Fernando Jáuregui | Lunes 12 de noviembre de 2012
Menuda semanita la que le viene a Mariano Rajoy. O, mejor, la que nos
viene a todos nosotros, que compartimos destino con quien me parece que
es el hombre menos envidiado en este país nuestro, habitualmente tan
envidioso, al menos según afirman los tópicos. No; yo, al menos, no le
puedo envidiar a Rajoy el que tenga que afrontar, casi en solitario, una
huelga general que sospecho que va a servir para poco aquí hacen falta,
ay, suicidios para poner a todos de acuerdo en que hay que terminar con
la iniquidad--. Ni le puedo envidiar que haya de enfrentarse, en este
caso junto al Rey, a una 'cumbre' iberoamericana, la de Cádiz, que se va
a ver desertada por algunos jefes de Estado latinoamericanos
relevantes, entre ellos, parece, una Cristina Fernández de Kirchner que
tantas veces bate el récord de su propia impresentabilidad. Ni, desde
luego, me parece en absoluto envidiable que haya de dirigirse, tras la
'cumbre' gaditana, a mitinear en el último fin de semana de la campaña
catalana, que abre la recta finalísima a unas elecciones de las que
tantas cosas, tantas haciendas y hasta puede que tantas existencias,
dependen.
"Así está Rajoy, que adelgaza más cada día", según me comentaba una
compañera encargada de seguir profesionalmente las andanzas del
presidente del Gobierno.

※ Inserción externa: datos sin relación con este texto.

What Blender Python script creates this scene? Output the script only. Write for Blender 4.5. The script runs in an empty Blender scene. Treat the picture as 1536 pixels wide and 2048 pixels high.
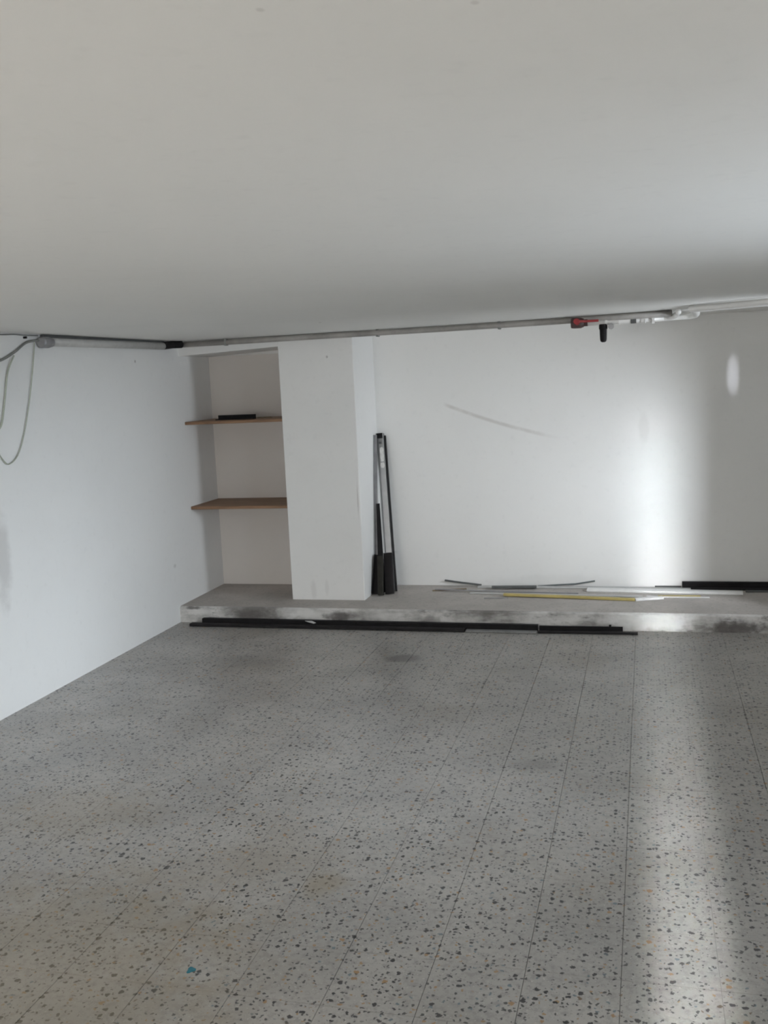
import bpy, bmesh, math, random
from mathutils import Vector, Matrix, noise

random.seed(7)
SC = bpy.context.scene
COL = SC.collection
R = math.radians

# ------------------------------------------------------------------ camera
H = 1.8
cam_d = bpy.data.cameras.new('camera')
cam_d.sensor_fit = 'VERTICAL'
cam_d.sensor_height = 24.0
cam_d.lens = 24.0 * 1980.3 / 2048.0
cam_d.clip_start = 0.02
cam = bpy.data.objects.new('camera', cam_d)
COL.objects.link(cam)
yaw, pitch, roll = 0.2635, 0.1327, -0.0468
cyw, syw, cp, sp = math.cos(yaw), math.sin(yaw), math.cos(pitch), math.sin(pitch)
fwd = Vector((-syw * cp, cyw * cp, -sp))
rgt = Vector((cyw, syw, 0.0))
upv = rgt.cross(fwd)
r2 = rgt * math.cos(roll) + upv * math.sin(roll)
u2 = -rgt * math.sin(roll) + upv * math.cos(roll)
cam.matrix_world = Matrix(((r2.x, u2.x, -fwd.x, 0), (r2.y, u2.y, -fwd.y, 0), (r2.z, u2.z, -fwd.z, H), (0, 0, 0, 1)))
SC.camera = cam

# ------------------------------------------------------------------ world, lamps, exposure
w = bpy.data.worlds.new('overcast_sky')
SC.world = w
w.use_nodes = True
w.node_tree.nodes['Background'].inputs['Color'].default_value = (0.75, 0.86, 1.0, 1)
w.node_tree.nodes['Background'].inputs['Strength'].default_value = 0.15


def area(name, loc, target, sx, sy, power, color, spread=180):
    l = bpy.data.lights.new(name, 'AREA')
    l.shape = 'RECTANGLE'
    l.size, l.size_y = sx, sy
    l.energy = power
    l.color = color
    l.spread = R(spread)
    o = bpy.data.objects.new(name, l)
    o.location = loc
    o.rotation_euler = (Vector(target) - Vector(loc)).to_track_quat('-Z', 'Y').to_euler()
    COL.objects.link(o)
    return o


# daylight outside the wide rear window (behind the photographer)
area('rear_steep', (-2.3, -3.9, 3.3), (-1.75, -1.0, 0.0), 2.6, 1.2, 2750.0, (1.0, 0.97, 0.93))
area('rear_level', (-2.3, -3.9, 1.5), (-1.75, 2.5, 1.4), 2.6, 1.0, 120.0, (1.0, 0.97, 0.93))
area('rear_mid', (-2.3, -4.2, 2.5), (-1.75, 2.5, 0.5), 2.6, 1.0, 220.0, (1.0, 0.97, 0.93))
# beams added at the unseen right-hand window: wall glow, pipe, pillar side
area('right_glow', (1.88, 5.9, 1.35), (-0.15, 7.73, 0.65), 0.28, 0.6, 10.5, (0.88, 0.94, 1.0), 64)
area('right_up', (1.95, 6.05, 1.45), (0.55, 6.35, 2.14), 0.4, 0.3, 1.2, (0.88, 0.94, 1.0), 44)
area('right_side', (2.2, 5.9, 1.5), (-2.1, 7.4, 1.4), 0.7, 0.5, 6.0, (0.88, 0.94, 1.0), 60)
# daylight outside the near right-hand opening; near_left is added for the left wall
area('near_up', (2.3, 2.4, 1.0), (0.4, 2.6, 2.166), 1.2, 0.6, 3.4, (0.80, 0.90, 1.0), 60)
area('near_left', (2.3, 2.4, 1.75), (-3.54, 5.2, 0.1), 1.2, 0.35, 10.8, (0.84, 0.92, 1.0), 40)
area('near_level', (2.5, 2.4, 1.5), (-0.6, 2.9, 1.4), 1.6, 0.6, 44.2, (0.80, 0.90, 1.0))
# daylight far behind the rear door standing ajar
area('door_high', (0.105, -10.5, 3.9), (0.105, 4.8, 0.0), 0.2, 1.8, 72.0, (0.95, 0.98, 1.0), 18)
area('door_low', (0.165, -10.5, 2.5), (0.105, 7.7, 0.6), 0.26, 0.4, 7.5, (0.95, 0.98, 1.0), 16)
# spot lamp added inside the room to draw the pale patch on the wall
sp_d = bpy.data.lights.new('wall_patch_spot', 'SPOT')
sp_d.energy = 1100
sp_d.spot_size = R(2.1)
sp_d.spot_blend = 1.0
sp_d.shadow_soft_size = 0.01
sp_d.color = (0.86, 0.88, 1.0)
spo = bpy.data.objects.new('wall_patch_spot', sp_d)
spo.location = (0.45, -2.35, 1.85)
spo.rotation_euler = (Vector((0.607, 7.735, 1.715)) - spo.location).to_track_quat('-Z', 'Y').to_euler()
spo.scale = (0.3, 1, 1)
COL.objects.link(spo)

SC.view_settings.view_transform = 'Standard'
SC.view_settings.look = 'None'
SC.view_settings.exposure = 0.0
SC.view_settings.gamma = 1.0
SC.view_settings.use_curve_mapping = False
SC.cycles.use_denoising = True
SC.cycles.filter_width = 2.2
SC.cycles.max_bounces = 12
SC.cycles.diffuse_bounces = 8


# ------------------------------------------------------------------ mesh helpers
def link(name, bm, mat, parent=None, smooth=False):
    me = bpy.data.meshes.new(name)
    bm.normal_update()
    bm.to_mesh(me)
    bm.free()
    if mat:
        for m in (mat if isinstance(mat, (list, tuple)) else [mat]):
            me.materials.append(m)
    if smooth:
        for p in me.polygons:
            p.use_smooth = True
    o = bpy.data.objects.new(name, me)
    COL.objects.link(o)
    if parent:
        o.parent = parent
    return o


def tag(o, label, cat, group=None):
    o['label'] = label
    o['category'] = cat
    if group:
        o['group'] = group
    return o


def struct(o):
    o['kind'] = 'structure'
    return o


def empty(name, loc=(0, 0, 0)):
    o = bpy.data.objects.new(name, None)
    o.location = loc
    o.empty_display_size = 0.05
    COL.objects.link(o)
    return o


def add_box(bm, lo, hi, bev=0.0, seg=1):
    x0, y0, z0 = lo
    x1, y1, z1 = hi
    vs = [bm.verts.new(c) for c in ((x0, y0, z0), (x1, y0, z0), (x1, y1, z0), (x0, y1, z0), (x0, y0, z1), (x1, y0, z1), (x1, y1, z1), (x0, y1, z1))]
    fs = [bm.faces.new([vs[i] for i in f]) for f in ((0, 3, 2, 1), (4, 5, 6, 7), (0, 1, 5, 4), (1, 2, 6, 5), (2, 3, 7, 6), (3, 0, 4, 7))]
    if bev > 0:
        es = list({e for f in fs for e in f.edges})
        bmesh.ops.bevel(bm, geom=es, offset=bev, segments=seg, affect='EDGES', profile=0.5)
    return bm


def box(lo, hi, bev=0.0, seg=1):
    return add_box(bmesh.new(), lo, hi, bev, seg)


def frame_of(t, hint=Vector((0, 0, 1))):
    t = t.normalized()
    if abs(t.dot(hint)) > 0.98:
        hint = Vector((0, 1, 0))
    a = t.cross(hint).normalized()
    b = a.cross(t).normalized()
    return a, b


def add_sweep(bm, pts, prof, hint=Vector((0, 0, 1)), cap=True, scales=None):
    """sweep a closed 2D profile (list of (u,v)) along the points"""
    pts = [Vector(p) for p in pts]
    rings = []
    a = b = None
    for i, p in enumerate(pts):
        t = (pts[min(i + 1, len(pts) - 1)] - pts[max(i - 1, 0)]).normalized()
        if a is None:
            a, b = frame_of(t, hint)
        else:
            a = (a - t * a.dot(t)).normalized()
            b = a.cross(t).normalized()
        s = scales[i] if scales else 1.0
        rings.append([bm.verts.new(p + a * u * s + b * v * s) for u, v in prof])
    n = len(prof)
    for r0, r1 in zip(rings, rings[1:]):
        for k in range(n):
            bm.faces.new((r0[k], r0[(k + 1) % n], r1[(k + 1) % n], r1[k]))
    if cap:
        bm.faces.new(list(reversed(rings[0])))
        bm.faces.new(rings[-1])
    bmesh.ops.recalc_face_normals(bm, faces=bm.faces[:])
    return bm


def circ(r, n=16):
    return [(r * math.cos(2 * math.pi * k / n), r * math.sin(2 * math.pi * k / n)) for k in range(n)]


def tube(pts, r, n=16, scales=None):
    return add_sweep(bmesh.new(), pts, circ(r, n), scales=scales)


def smooth_pts(pts, sub=6):
    pts = [Vector(p) for p in pts]
    out = []
    for i in range(len(pts) - 1):
        p0, p1, p2, p3 = pts[max(i - 1, 0)], pts[i], pts[i + 1], pts[min(i + 2, len(pts) - 1)]
        for k in range(sub):
            t = k / sub
            out.append(0.5 * ((2 * p1) + (p2 - p0) * t + (2 * p0 - 5 * p1 + 4 * p2 - p3) * t * t + (3 * p1 - p0 - 3 * p2 + p3) * t ** 3))
    out.append(pts[-1])
    return out


def rect(wd, ht, b=0.0):
    x, y = wd / 2, ht / 2
    if b <= 0:
        return [(-x, -y), (x, -y), (x, y), (-x, y)]
    return [(-x + b, -y), (x - b, -y), (x, -y + b), (x, y - b), (x - b, y), (-x + b, y), (-x, y - b), (-x, -y + b)]


def angle_prof(wd, ht, t):          # L-shaped section
    x, y = wd / 2, ht / 2
    return [(-x, -y), (x, -y), (x, -y + t), (-x + t, -y + t), (-x + t, y), (-x, y)]


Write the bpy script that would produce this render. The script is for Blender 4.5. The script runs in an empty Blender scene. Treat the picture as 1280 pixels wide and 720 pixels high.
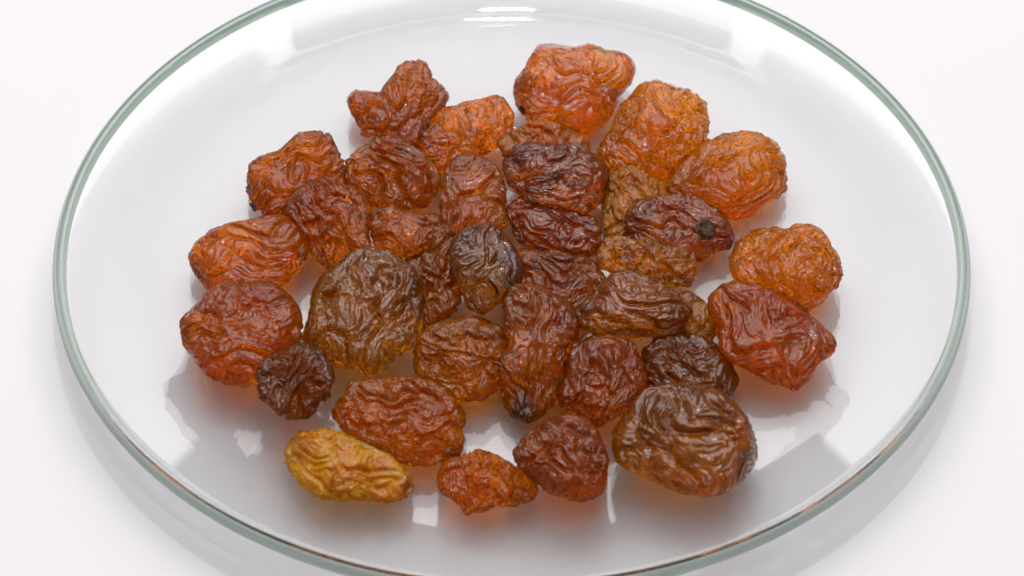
import bpy, math, random
import numpy as np
from mathutils import Vector
from mathutils.bvhtree import BVHTree

MM = 0.001
scene = bpy.context.scene
col = scene.collection

# ------------------------------------------------------------------ camera
ELEV, DIST, F_PX, ZRIM = math.radians(44.84), 330.0, 3215.0, 7.25
CAM = np.array([0.05, -11.2 - DIST * math.cos(ELEV), DIST * math.sin(ELEV) + ZRIM])
FW = np.array([0.0, math.cos(ELEV), -math.sin(ELEV)])
RT = np.array([1.0, 0.0, 0.0])
UP = np.cross(RT, FW)

cam_data = bpy.data.cameras.new("camera")
cam = bpy.data.objects.new("camera", cam_data)
col.objects.link(cam)
cam.location = Vector(CAM * MM)
cam.rotation_euler = (math.pi / 2 - ELEV, 0, 0)
cam_data.sensor_width = 36.0
cam_data.lens = 36.0 * F_PX / 1280.0
cam_data.clip_start = 0.02
cam_data.clip_end = 50.0
cam_data.dof.use_dof = True
cam_data.dof.focus_distance = 0.333
cam_data.dof.aperture_fstop = 40.0
scene.camera = cam

# ------------------------------------------------------------------ world, lamps, exposure
world = bpy.data.worlds.new("World")
scene.world = world
world.use_nodes = True
bg = world.node_tree.nodes["Background"]
bg.inputs[0].default_value = (0.955, 0.95, 1.0, 1)
bg.inputs[1].default_value = 0.22

def area_light(name, target, az, el, dist, w, h, radiance, color=(1, 1, 1)):
    """Rectangular lamp seen from target (mm) at azimuth az / elevation el (degrees)."""
    a, e = math.radians(az), math.radians(el)
    d = np.array([math.sin(a) * math.cos(e), math.cos(a) * math.cos(e), math.sin(e)])
    p = np.array(target) * MM + d * dist
    L = bpy.data.lights.new(name, 'AREA')
    L.shape = 'RECTANGLE'
    L.size, L.size_y = w, h
    L.energy = radiance * math.pi * w * h
    L.color = color
    o = bpy.data.objects.new(name, L)
    col.objects.link(o)
    o.location = Vector(p)
    o.rotation_euler = Vector(d).to_track_quat('Z', 'Y').to_euler()
    return o

area_light("window_light", (0, 0, 3), 0, 45, 1.3, 1.30, 0.92, 2.75, (1.0, 0.982, 0.985))
area_light("overhead_fill", (0, 0, 3), 0, 76, 1.35, 2.1, 0.64, 1.85, (1.0, 0.985, 0.97))  # added panel, brightens what the dish's far flange reflects
area_light("soft_key_fill", (0, 0, 3), 180, 84, 1.6, 0.20, 0.16, 9.0, (1.0, 0.985, 0.96))  # added soft overhead light, set where the dish does not mirror it
area_light("sparkle_fill", (0, 0, 3), 148, 72, 1.6, 0.06, 0.04, 135.0, (1.0, 0.985, 0.96))  # added small light for sharp highlights on the raisins
area_light("sparkle_fill", (0, 0, 3), -150, 66, 1.6, 0.06, 0.04, 135.0, (1.0, 0.985, 0.96))  # second added highlight light, from the other side
area_light("ceiling_lamp", (-0.5, 50, 5), 0.6, 70.3, 1.3, 0.052, 0.036, 340.0, (1.0, 0.98, 0.93))
area_light("ceiling_lamp", (-0.5, 47.5, 4), 0.4, 57, 1.25, 0.011, 0.018, 500.0, (1.0, 0.98, 0.93))

scene.view_settings.view_transform = 'Standard'
scene.view_settings.look = 'None'
scene.view_settings.exposure = 0.0
scene.view_settings.gamma = 1.0
scene.view_settings.use_curve_mapping = False
scene.render.engine = 'CYCLES'
cy = scene.cycles
cy.use_denoising = True
try:
    cy.denoiser = 'OPENIMAGEDENOISE'
except Exception:
    pass
cy.max_bounces = 40
cy.transmission_bounces = 36
cy.transparent_max_bounces = 24
cy.glossy_bounces = 16
cy.diffuse_bounces = 5
cy.sample_clamp_indirect = 30.0

# ------------------------------------------------------------------ helpers
def tag(o, label=None, cat=None, group=None, kind=None):
    if label: o['label'] = label
    if cat: o['category'] = cat
    if group: o['group'] = group
    if kind: o['kind'] = kind
    return o

def mesh_obj(name, verts, faces, mat, parent=None, smooth=True):
    me = bpy.data.meshes.new(name)
    me.from_pydata([tuple(v) for v in verts], [], faces)
    me.update()
    if smooth:
        me.polygons.foreach_set("use_smooth", [True] * len(me.polygons))
    if mat: me.materials.append(mat)
    o = bpy.data.objects.new(name, me)
    col.objects.link(o)
    if parent is not None: o.parent = parent
    return o

def new_mat(name):
    m = bpy.data.materials.new(name)
    m.use_nodes = True
    nt = m.node_tree
    for n in list(nt.nodes): nt.nodes.remove(n)
    return m, nt

# ------------------------------------------------------------------ 3-D gradient noise (numpy)
_rng = np.random.RandomState(7)
_PERM = np.concatenate([_rng.permutation(256)] * 3)
_G = _rng.normal(size=(256, 3)); _G /= np.linalg.norm(_G, axis=1)[:, None]

def perlin(p):
    pi = np.floor(p).astype(int); pf = p - pi
    pi &= 255
    u = pf * pf * pf * (pf * (pf * 6 - 15) + 10)
    out = 0
    for i in (0, 1):
        wx = u[:, 0] if i else 1 - u[:, 0]
        for j in (0, 1):
            wy = u[:, 1] if j else 1 - u[:, 1]
            for k in (0, 1):
                wz = u[:, 2] if k else 1 - u[:, 2]
                h = _PERM[_PERM[_PERM[pi[:, 0] + i] + pi[:, 1] + j] + pi[:, 2] + k]
                out = out + wx * wy * wz * np.einsum('ij,ij->i', _G[h], pf - np.array([i, j, k]))
    return out * 1.5

# ------------------------------------------------------------------ materials
def table_material():
    m, nt = new_mat("white_table")
    N, L = nt.nodes, nt.links
    out = N.new("ShaderNodeOutputMaterial"); b = N.new("ShaderNodeBsdfPrincipled")
    tc = N.new("ShaderNodeTexCoord"); nz = N.new("ShaderNodeTexNoise")
    nz.inputs["Scale"].default_value = 9.0; nz.inputs["Detail"].default_value = 5
    r = N.new("ShaderNodeValToRGB")
    r.color_ramp.elements[0].color = (0.835, 0.815, 0.85, 1)
    r.color_ramp.elements[1].color = (0.865, 0.845, 0.878, 1)
    L.new(tc.outputs["Object"], nz.inputs["Vector"]); L.new(nz.outputs["Fac"], r.inputs[0])
    L.new(r.outputs[0], b.inputs["Base Color"])
    b.inputs["Roughness"].default_value = 0.75
    b.inputs["Specular IOR Level"].default_value = 0.2
    L.new(b.outputs[0], out.inputs[0])
    return m

def edge_glass(name="clear_glass", rough=0.0, tint=(1, 1, 1, 1), frost=0.0):
    m, nt = new_mat(name)
    N, L = nt.nodes, nt.links
    out = N.new("ShaderNodeOutputMaterial")
    g = N.new("ShaderNodeBsdfGlass"); g.inputs["IOR"].default_value = 1.5
    g.inputs["Roughness"].default_value = rough
    g.inputs["Color"].default_value = tint
    v = N.new("ShaderNodeVolumeAbsorption")
    v.inputs["Color"].default_value = (0.40, 0.70, 0.55, 1); v.inputs["Density"].default_value = 4.0
    if frost:                                           # ground edge: part of the light is scattered
        d = N.new("ShaderNodeBsdfDiffuse"); d.inputs[0].default_value = (0.84, 0.91, 0.86, 1)
        t = N.new("ShaderNodeBsdfTranslucent"); t.inputs[0].default_value = (0.84, 0.91, 0.86, 1)
        m1, m2 = N.new("ShaderNodeMixShader"), N.new("ShaderNodeMixShader")
        m1.inputs[0].default_value = 0.5; m2.inputs[0].default_value = frost
        L.new(d.outputs[0], m1.inputs[1]); L.new(t.outputs[0], m1.inputs[2])
        L.new(g.outputs[0], m2.inputs[1]); L.new(m1.outputs[0], m2.inputs[2])
        L.new(m2.outputs[0], out.inputs["Surface"])
    else:
        L.new(g.outputs[0], out.inputs["Surface"])
    L.new(v.outputs[0], out.inputs["Volume"])
    return m

def raisin_material(name, rough=0.14, coat=0.12, trans=0.86, radius=2.5):
    """Half clear amber flesh (rough refraction with absorption inside), half scattering skin."""
    m, nt = new_mat(name)
    N, L = nt.nodes, nt.links
    out = N.new("ShaderNodeOutputMaterial"); b = N.new("ShaderNodeBsdfPrincipled")
    at = N.new("ShaderNodeAttribute"); at.attribute_name = "pigment"
    tc = N.new("ShaderNodeTexCoord")
    n1 = N.new("ShaderNodeTexNoise"); n1.inputs["Scale"].default_value = 1100.0
    n1.inputs["Detail"].default_value = 4.0
    n2 = N.new("ShaderNodeTexNoise"); n2.inputs["Scale"].default_value = 420.0
    n2.inputs["Detail"].default_value = 3.0
    mr = N.new("ShaderNodeMapRange")
    mr.inputs["From Min"].default_value = 0.3; mr.inputs["From Max"].default_value = 0.7
    mr.inputs["To Min"].default_value = max(0.05, rough - 0.08); mr.inputs["To Max"].default_value = rough + 0.16
    bp = N.new("ShaderNodeBump"); bp.inputs["Strength"].default_value = 0.13
    bp.inputs["Distance"].default_value = 0.00012
    L.new(tc.outputs["Object"], n1.inputs["Vector"]); L.new(tc.outputs["Object"], n2.inputs["Vector"])
    L.new(n1.outputs["Fac"], bp.inputs["Height"]); L.new(n2.outputs["Fac"], mr.inputs[0])
    L.new(mr.outputs[0], b.inputs["Roughness"])
    n3 = N.new("ShaderNodeTexNoise"); n3.inputs["Scale"].default_value = 520.0        # mottled skin
    n3.inputs["Detail"].default_value = 6.0; n3.inputs["Roughness"].default_value = 0.65
    rp = N.new("ShaderNodeValToRGB")
    rp.color_ramp.elements[0].position = 0.30; rp.color_ramp.elements[0].color = (0.58, 0.49, 0.48, 1)
    rp.color_ramp.elements[1].position = 0.66; rp.color_ramp.elements[1].color = (1.12, 1.10, 1.0, 1)
    mu = N.new("ShaderNodeMix"); mu.data_type = 'RGBA'; mu.blend_type = 'MULTIPLY'; mu.inputs[0].default_value = 0.65
    L.new(tc.outputs["Object"], n3.inputs["Vector"]); L.new(n3.outputs["Fac"], rp.inputs[0])
    L.new(at.outputs["Color"], mu.inputs[6]); L.new(rp.outputs[0], mu.inputs[7])
    L.new(mu.outputs[2], b.inputs["Base Color"])
    L.new(bp.outputs[0], b.inputs["Normal"])
    b.inputs["Subsurface Weight"].default_value = 0.8
    b.inputs["Subsurface Radius"].default_value = (1.0, 0.45, 0.08)
    b.inputs["Subsurface Scale"].default_value = radius * MM
    b.inputs["IOR"].default_value = 1.36
    b.inputs["Specular IOR Level"].default_value = 0.36
    b.inputs["Coat Weight"].default_value = coat
    b.inputs["Coat Roughness"].default_value = 0.06
    oi = N.new("ShaderNodeObjectInfo")
    va = N.new("ShaderNodeVolumeAbsorption")
    L.new(oi.outputs["Color"], va.inputs["Color"])
    va.inputs["Density"].default_value = 32.0
    b.inputs["Transmission Weight"].default_value = trans
    L.new(b.outputs[0], out.inputs["Surface"])
    L.new(va.outputs[0], out.inputs["Volume"])
    return m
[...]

Debo confirmar que yo también, aunque no
participe en seguimientos tan puntuales, he observado que la ordalía por
la que está pasando deja huellas en el aparentemente impertérrito,
lejano, flemático, Mariano Rajoy. Pero esa lástima que sin duda suscitan
los sapos que cada día ha de tragar no contribuye a mejorar las pésimas
cifras, solo empeoradas por el líder de la oposición, que el jefe del
Ejecutivo cosecha en los sondeos en lo tocante a aceptación ciudadana de
sus políticas.
A veces Rajoy da la impresión de ser uno de esos capitanes de
bergantines azotados por la tormenta que se ataban al palo mayor para no
ceder a la tentación de abandonar sus obligaciones en la cubierta
azotada por los vientos y las olas. Pero, claro, esas ataduras pasivas,
si no iban acompañadas de una labor eficaz de la tripulación y de las
órdenes pertinentes del propio capitán, no evitaban la zozobra del
buque. Y aquí, en ocasiones, da la impresión de que cada uno de los
oficiales va a su propio ritmo, para no hablar ya de la simple marinería
ni de los grumetes, que declaran la huelga mientras el capitán se queda
ensimismado contemplando el batir de los mares y escuchando los
alarmantes ruidos de las junturas del navío. Pienso que el capitán, por
mucho que se empeñe en aparentar que la normalidad reina en el futuro
del buque, ha de dialogar con sus oficiales, con los marineros que se
cruzan de brazos en señal de protesta porque los cielos se muestran
inclementes y hasta con aquellos que se preparan para lanzarse a los
botes salvavidas abandonando el barco, separándose cuanto antes de él y
de su hipotética zozobra. Habrá, hay, quien aconseje al capitán que
impida por la fuerza los motines, pero eso es algo que, lo hemos visto
en tantas películas, siempre acaba mal y en consejos de guerra.
Y así, entre los rayos y las centellas, con parte de la tripulación en
desbandada, otra levantisca y otra en busca de improbables mejores
refugios, con la posibilidad de encontrar apoyo en buques extranjeros
cada vez más remota -la capitana de uno de esos buques se nos ha hecho
pirata--, anda el capitán Rajoy, a quien solamente parece consolar la
esperanza de que la tormenta cese...dentro de año y pico. Largo me lo
fiáis, voto a bríos, podríamos decir quienes, en el puerto barrido por
las lluvias y el frío, aguardamos, aún con cierta esperanza, que el
buque, con provisiones para la ciudadanía, arribe con bien. ¿Se desatará
el capitán del palo mayor, mandará desplegar velas, digan lo que digan
los manuales sobre tormentas, y dará las órdenes oportunas para que todo
acabe de la mejor manera? Imposible, ya digo, envidiar a ese hombre, al
menos en estos momentos de angustia.